I was fourteen when I attended a family wedding. The morning after, I snuck into the reception area and took a sip of the champagne from the previous night's revelry. It was warm and flat. It almost ruined my taste for the bubbly for the rest of my life.
And that's how I felt about President Obama's Second Inaugural Address. The Washington Post trumpeted the hortatory line We Must Act as if it was holy writ. Well, they had to write something in that pompous headline.
I remember Lyndon B. Johnson's three-worder addressing a joint session of Congress after JFK was assassinated: "Let us contin-ya." OK. What did we expect him to say? “I'm going to abandon all of John Kennedy's policies”?
President Obama's First Inaugural Address was witnessed by 1.8 million people on the National Mall in 2009. It was doubtless an historic occasion. But what did he say then? We struggle to recall a single memorable line. I looked this one up:
Starting today, we must pick ourselves up, dust ourselves off, and begin again the work of remaking America.
Is this what Chris Matthews considers Lincolnesque? Try this for Lincolnesque:
The dogmas of the quiet past, are inadequate to the stormy present. The occasion is piled high with difficulty, and we must rise -- with the occasion. As our case is new, so we must think anew, and act anew. We must disenthrall ourselves, and then we shall save our country.
This was Lincoln’s State of the Union Message to Congress of December 1, 1862, now just 150 years past. Lincoln did not deliver this address in person; a clerk in Congress probably droned on.
But the words of President Lincoln have life, power, and purpose a century and a half later. Lincoln did not graduate from Columbia or Harvard Law School. Maybe that’s why he was such a powerful orator and rhetorician.
Also, Abraham Lincoln was an avid reader of Shakespeare. He knew long passages from the Bard by heart. We can hear echoes of Shakespeare’s mastery of language in many of Lincoln’s writings.
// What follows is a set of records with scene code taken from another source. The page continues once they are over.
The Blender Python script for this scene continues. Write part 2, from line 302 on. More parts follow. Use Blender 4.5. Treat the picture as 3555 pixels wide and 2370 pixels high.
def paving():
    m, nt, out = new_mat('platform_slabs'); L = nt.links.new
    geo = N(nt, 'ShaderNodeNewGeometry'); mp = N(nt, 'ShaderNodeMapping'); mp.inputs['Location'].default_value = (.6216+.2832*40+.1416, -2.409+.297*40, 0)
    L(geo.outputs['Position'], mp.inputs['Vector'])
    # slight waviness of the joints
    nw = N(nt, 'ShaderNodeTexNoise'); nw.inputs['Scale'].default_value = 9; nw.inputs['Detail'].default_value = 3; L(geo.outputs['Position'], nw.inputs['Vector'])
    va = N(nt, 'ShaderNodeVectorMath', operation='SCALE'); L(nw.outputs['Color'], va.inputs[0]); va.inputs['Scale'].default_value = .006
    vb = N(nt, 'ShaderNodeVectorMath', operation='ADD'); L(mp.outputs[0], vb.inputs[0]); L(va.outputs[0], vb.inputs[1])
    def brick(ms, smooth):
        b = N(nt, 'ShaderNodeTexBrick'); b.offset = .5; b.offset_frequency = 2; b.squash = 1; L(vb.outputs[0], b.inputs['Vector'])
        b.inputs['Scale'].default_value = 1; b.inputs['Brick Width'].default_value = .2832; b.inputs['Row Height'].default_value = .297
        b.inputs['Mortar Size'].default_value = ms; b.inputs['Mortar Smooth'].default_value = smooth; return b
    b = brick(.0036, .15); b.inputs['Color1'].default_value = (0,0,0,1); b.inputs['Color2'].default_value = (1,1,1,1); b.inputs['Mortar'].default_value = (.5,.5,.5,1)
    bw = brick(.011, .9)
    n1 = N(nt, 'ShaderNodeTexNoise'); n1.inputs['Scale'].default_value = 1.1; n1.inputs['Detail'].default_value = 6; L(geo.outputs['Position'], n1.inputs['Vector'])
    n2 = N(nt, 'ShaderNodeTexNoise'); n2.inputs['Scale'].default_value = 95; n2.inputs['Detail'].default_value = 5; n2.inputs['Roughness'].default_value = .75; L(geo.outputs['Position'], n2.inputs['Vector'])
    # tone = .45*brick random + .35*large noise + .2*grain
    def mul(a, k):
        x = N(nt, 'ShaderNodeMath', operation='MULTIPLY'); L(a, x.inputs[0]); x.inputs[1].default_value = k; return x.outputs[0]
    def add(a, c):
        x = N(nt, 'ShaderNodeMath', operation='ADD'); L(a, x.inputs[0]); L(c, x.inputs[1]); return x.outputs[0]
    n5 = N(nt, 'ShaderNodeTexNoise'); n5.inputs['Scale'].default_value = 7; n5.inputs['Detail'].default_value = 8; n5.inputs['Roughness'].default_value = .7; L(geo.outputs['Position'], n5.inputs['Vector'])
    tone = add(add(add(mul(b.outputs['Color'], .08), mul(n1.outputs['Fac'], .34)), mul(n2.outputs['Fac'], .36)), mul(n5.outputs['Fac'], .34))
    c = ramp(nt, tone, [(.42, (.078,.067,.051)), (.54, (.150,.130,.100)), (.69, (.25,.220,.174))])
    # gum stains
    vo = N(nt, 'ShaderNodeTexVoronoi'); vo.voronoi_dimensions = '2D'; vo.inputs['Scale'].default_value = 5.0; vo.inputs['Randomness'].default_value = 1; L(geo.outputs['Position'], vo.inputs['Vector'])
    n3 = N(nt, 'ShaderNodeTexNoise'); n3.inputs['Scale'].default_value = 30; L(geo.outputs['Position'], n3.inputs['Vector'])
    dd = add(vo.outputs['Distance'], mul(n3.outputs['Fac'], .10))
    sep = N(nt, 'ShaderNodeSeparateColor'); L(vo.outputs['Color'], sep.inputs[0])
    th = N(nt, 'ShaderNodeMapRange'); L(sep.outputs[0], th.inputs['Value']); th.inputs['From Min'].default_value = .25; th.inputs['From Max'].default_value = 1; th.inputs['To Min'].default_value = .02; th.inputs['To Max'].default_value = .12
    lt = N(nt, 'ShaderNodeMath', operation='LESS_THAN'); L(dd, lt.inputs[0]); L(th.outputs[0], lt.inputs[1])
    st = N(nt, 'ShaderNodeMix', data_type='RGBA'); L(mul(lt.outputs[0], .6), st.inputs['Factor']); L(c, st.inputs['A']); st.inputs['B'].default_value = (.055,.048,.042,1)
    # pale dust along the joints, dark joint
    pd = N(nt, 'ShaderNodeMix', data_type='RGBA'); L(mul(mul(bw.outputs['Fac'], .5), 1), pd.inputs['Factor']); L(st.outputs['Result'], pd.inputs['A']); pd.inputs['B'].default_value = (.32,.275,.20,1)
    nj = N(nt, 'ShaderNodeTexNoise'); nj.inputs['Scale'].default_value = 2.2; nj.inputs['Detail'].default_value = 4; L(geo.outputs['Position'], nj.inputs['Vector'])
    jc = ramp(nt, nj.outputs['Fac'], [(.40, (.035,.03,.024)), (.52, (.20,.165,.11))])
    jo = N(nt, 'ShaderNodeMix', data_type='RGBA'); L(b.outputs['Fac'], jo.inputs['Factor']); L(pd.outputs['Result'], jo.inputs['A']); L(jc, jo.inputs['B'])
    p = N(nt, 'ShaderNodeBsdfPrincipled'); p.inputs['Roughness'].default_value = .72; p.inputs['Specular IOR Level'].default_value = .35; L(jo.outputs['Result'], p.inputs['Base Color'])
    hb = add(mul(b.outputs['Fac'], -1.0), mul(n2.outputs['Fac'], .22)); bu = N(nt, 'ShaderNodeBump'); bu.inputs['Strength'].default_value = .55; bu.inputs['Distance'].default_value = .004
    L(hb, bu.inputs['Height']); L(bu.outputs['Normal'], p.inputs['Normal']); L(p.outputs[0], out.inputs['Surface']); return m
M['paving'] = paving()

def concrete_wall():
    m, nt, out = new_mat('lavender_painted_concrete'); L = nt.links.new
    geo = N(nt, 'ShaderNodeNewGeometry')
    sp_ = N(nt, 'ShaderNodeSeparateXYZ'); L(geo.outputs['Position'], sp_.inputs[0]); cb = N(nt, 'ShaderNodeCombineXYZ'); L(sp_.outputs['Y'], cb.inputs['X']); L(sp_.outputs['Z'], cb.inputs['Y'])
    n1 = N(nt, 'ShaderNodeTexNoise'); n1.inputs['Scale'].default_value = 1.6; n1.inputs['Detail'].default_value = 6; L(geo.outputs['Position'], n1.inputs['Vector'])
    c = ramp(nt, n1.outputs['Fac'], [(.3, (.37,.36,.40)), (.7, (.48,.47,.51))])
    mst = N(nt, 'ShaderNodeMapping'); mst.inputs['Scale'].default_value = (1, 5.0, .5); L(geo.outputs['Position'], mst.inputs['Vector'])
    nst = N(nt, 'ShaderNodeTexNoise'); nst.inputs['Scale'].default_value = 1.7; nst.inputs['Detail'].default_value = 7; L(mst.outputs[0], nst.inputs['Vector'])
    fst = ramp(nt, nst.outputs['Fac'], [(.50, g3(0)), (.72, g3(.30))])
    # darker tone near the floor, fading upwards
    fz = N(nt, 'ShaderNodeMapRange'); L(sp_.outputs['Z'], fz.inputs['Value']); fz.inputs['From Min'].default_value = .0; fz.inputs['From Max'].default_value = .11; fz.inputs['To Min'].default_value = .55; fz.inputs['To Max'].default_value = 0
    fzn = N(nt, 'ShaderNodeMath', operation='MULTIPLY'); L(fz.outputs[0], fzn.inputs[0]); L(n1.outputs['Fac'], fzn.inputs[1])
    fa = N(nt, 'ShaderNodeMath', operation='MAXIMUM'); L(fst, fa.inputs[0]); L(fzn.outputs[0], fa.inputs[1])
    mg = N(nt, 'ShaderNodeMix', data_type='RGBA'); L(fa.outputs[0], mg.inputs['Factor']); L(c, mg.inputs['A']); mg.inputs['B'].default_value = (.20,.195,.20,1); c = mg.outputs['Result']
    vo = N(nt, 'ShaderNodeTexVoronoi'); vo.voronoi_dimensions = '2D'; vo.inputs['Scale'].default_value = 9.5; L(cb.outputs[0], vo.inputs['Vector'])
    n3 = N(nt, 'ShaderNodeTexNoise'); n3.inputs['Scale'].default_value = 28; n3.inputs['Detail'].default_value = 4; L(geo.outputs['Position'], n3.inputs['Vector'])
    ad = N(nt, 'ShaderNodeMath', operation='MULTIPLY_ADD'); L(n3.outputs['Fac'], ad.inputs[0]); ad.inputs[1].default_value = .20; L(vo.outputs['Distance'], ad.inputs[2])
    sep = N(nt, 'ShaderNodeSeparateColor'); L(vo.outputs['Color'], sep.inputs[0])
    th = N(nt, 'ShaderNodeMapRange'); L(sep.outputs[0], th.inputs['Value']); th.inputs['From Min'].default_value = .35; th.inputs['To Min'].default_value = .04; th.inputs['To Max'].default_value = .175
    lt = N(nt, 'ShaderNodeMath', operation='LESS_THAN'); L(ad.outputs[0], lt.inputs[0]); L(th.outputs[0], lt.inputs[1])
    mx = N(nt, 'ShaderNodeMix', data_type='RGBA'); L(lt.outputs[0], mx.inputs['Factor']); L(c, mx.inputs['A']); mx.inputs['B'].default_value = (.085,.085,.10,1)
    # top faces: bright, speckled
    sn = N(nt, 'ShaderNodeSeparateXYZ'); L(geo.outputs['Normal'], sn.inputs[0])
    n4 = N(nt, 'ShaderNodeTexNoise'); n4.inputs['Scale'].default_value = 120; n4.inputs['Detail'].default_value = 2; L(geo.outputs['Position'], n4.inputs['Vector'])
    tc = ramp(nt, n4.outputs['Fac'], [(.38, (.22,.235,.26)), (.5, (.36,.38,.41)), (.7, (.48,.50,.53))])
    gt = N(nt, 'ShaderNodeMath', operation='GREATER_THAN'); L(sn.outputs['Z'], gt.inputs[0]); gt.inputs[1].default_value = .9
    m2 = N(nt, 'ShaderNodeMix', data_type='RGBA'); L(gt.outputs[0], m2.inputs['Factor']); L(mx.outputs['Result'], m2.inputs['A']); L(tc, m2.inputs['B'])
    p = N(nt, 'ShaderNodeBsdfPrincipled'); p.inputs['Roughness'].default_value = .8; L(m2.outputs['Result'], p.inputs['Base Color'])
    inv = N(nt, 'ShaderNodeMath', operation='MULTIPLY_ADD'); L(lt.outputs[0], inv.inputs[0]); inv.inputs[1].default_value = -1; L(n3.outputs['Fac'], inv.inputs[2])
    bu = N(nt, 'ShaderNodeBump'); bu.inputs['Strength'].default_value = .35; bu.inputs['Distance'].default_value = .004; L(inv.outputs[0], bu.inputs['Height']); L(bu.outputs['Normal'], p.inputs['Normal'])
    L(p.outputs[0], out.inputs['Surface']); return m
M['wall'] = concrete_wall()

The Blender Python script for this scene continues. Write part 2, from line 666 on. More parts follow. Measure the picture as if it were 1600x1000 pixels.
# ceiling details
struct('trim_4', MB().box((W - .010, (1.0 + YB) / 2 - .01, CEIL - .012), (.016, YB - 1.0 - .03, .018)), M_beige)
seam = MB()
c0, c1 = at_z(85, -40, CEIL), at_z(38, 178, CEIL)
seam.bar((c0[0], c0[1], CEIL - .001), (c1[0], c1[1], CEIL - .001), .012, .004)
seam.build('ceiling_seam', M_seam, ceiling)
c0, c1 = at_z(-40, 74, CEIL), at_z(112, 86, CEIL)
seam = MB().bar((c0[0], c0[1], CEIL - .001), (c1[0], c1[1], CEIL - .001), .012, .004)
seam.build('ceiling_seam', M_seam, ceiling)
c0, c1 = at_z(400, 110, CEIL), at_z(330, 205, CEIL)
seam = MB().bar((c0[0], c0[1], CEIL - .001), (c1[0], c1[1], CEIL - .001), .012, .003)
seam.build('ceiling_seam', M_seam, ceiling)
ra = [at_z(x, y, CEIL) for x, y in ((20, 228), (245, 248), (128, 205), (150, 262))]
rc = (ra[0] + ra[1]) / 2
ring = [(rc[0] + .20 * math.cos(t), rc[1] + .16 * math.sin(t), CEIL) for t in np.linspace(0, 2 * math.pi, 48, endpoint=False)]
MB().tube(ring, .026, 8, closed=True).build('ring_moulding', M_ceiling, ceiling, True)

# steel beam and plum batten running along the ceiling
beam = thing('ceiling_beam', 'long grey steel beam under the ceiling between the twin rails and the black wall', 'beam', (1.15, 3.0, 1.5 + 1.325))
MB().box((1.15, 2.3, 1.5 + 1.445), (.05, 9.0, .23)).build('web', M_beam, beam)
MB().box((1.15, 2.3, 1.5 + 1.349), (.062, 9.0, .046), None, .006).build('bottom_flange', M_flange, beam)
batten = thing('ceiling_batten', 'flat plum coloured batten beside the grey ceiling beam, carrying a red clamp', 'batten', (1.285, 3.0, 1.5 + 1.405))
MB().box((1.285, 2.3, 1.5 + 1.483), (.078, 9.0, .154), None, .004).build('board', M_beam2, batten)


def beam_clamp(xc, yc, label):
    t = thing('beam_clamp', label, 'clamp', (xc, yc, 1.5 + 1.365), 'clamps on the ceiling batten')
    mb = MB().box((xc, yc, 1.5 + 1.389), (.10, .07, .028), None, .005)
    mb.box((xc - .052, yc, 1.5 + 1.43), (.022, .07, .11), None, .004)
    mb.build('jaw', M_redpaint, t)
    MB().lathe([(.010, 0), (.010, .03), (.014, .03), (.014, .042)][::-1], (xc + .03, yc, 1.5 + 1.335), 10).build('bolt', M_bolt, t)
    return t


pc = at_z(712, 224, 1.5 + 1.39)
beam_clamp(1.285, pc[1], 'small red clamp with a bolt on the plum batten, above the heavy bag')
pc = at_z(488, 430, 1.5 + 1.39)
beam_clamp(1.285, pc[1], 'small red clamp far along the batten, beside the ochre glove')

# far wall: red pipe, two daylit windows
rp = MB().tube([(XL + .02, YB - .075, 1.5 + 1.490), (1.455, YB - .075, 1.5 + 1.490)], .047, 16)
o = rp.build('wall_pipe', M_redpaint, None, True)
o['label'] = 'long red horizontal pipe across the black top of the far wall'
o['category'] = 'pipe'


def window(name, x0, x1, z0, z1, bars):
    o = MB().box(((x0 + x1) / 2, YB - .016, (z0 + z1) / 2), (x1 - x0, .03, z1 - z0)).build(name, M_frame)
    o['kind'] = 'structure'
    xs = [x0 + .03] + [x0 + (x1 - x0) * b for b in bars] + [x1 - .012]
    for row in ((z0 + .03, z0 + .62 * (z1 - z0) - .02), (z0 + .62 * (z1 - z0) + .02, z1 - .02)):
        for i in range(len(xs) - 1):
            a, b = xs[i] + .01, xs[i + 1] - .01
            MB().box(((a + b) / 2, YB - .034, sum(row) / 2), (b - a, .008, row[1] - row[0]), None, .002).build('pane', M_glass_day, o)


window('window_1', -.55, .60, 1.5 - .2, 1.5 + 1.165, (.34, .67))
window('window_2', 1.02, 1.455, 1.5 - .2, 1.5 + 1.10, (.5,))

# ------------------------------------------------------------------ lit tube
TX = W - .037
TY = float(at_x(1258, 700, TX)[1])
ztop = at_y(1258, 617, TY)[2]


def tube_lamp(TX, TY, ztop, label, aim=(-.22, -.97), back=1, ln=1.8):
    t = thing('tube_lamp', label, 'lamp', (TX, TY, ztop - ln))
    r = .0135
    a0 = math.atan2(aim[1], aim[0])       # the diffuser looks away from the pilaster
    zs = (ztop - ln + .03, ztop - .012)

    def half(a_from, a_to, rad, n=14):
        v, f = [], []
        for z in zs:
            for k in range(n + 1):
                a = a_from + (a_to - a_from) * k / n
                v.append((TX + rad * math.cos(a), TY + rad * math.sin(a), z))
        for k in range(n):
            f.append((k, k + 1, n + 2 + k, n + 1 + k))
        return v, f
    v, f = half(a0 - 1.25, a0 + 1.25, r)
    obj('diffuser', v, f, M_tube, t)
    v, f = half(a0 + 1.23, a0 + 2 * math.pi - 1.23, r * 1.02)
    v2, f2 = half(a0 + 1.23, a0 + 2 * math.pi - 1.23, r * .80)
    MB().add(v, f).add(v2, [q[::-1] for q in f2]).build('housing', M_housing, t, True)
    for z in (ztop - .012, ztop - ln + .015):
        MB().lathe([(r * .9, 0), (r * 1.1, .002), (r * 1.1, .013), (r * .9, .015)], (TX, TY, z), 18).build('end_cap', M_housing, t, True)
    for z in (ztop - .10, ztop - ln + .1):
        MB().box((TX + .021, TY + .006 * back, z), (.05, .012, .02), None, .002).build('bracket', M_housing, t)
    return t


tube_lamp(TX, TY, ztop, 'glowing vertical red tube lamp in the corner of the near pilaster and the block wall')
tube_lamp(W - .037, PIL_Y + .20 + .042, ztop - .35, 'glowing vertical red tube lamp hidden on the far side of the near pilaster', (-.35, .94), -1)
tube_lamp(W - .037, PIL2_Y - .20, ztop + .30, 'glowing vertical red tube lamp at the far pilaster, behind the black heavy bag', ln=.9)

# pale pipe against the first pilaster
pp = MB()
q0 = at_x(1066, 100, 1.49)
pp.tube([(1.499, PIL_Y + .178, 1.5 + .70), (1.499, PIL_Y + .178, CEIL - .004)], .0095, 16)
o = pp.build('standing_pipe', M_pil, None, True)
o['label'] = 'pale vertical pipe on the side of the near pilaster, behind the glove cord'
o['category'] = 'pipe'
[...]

Yesterday was also the federal holiday dedicated to the Rev. Martin Luther King, Jr.
His famous 1963 “I have a dream” speech certainly inspired millions of Obama voters in 2008 and 2012. But that speech appealed to Americans of all races and political opinions when it was delivered. It reached out from “the red hills of Georgia” the mountaintops of New York, California and the Rockies. It was a generous, embracing speech, joining Americans together in a common affirmation of our founding ideals.
We are told over and over again that President Obama’s every act is historic. Well, yes.
We probably never had a president chew gum at his Inaugural Parade before (although I won’t vouch for Old Hickory, Andrew Jackson’s not chewing tobacco at his.)
Still, it’s hard to do something historic without saying something memorable. At Normandy in 2009, President Obama “hovered over the nations like a sort of god,” enthused Newsweek editor Evan Thomas. Okay, Mr. Thomas, so what did this sort of god say there? Even his most bedazzled admirers cannot tell you.
I remember Ronald Reagan’s 1984 “Boys of Pointe du Hoc” speech at Normandy as if it were yesterday. He pointed to the grizzled veterans seated before him and praised them for liberating a continent, for “leaving the vivid air signed with their honor.”
Presidents are judged by their words. We carve them in stone. We expect a president to offer us something better, finer, loftier than the humdrum of day-to-day utterance. This Inaugural Address sounded like a campaign potboiler, a harangue to gin up the base. There was not a word in it to appeal to me.
Mitt Romney was rightly criticized for referring to the “47-percenters”—those Americans he claimed were receiving or had received some form of payment from the federal government. It is hard to imagine how you could ever unite the country when you dismiss nearly one-half of it.
But yesterday’s Inaugural Address was just as narrowly partisan, just as dismissive. President Obama was saying: We won, you 48-percenters, so stand by for another round of liberal hope and change that will leave you gasping for air. We must act; you will be acted upon.
May I offer a suggestion to President Obama with all respect? Read Abraham Lincoln’s Bible. Read it daily. Millions of us revere the Bible as the Word of God, but even if you don’t believe that, the King James Version of the Bible gives us a style and a resonance that has never been equaled. In it, you might even read about what pride goeth before.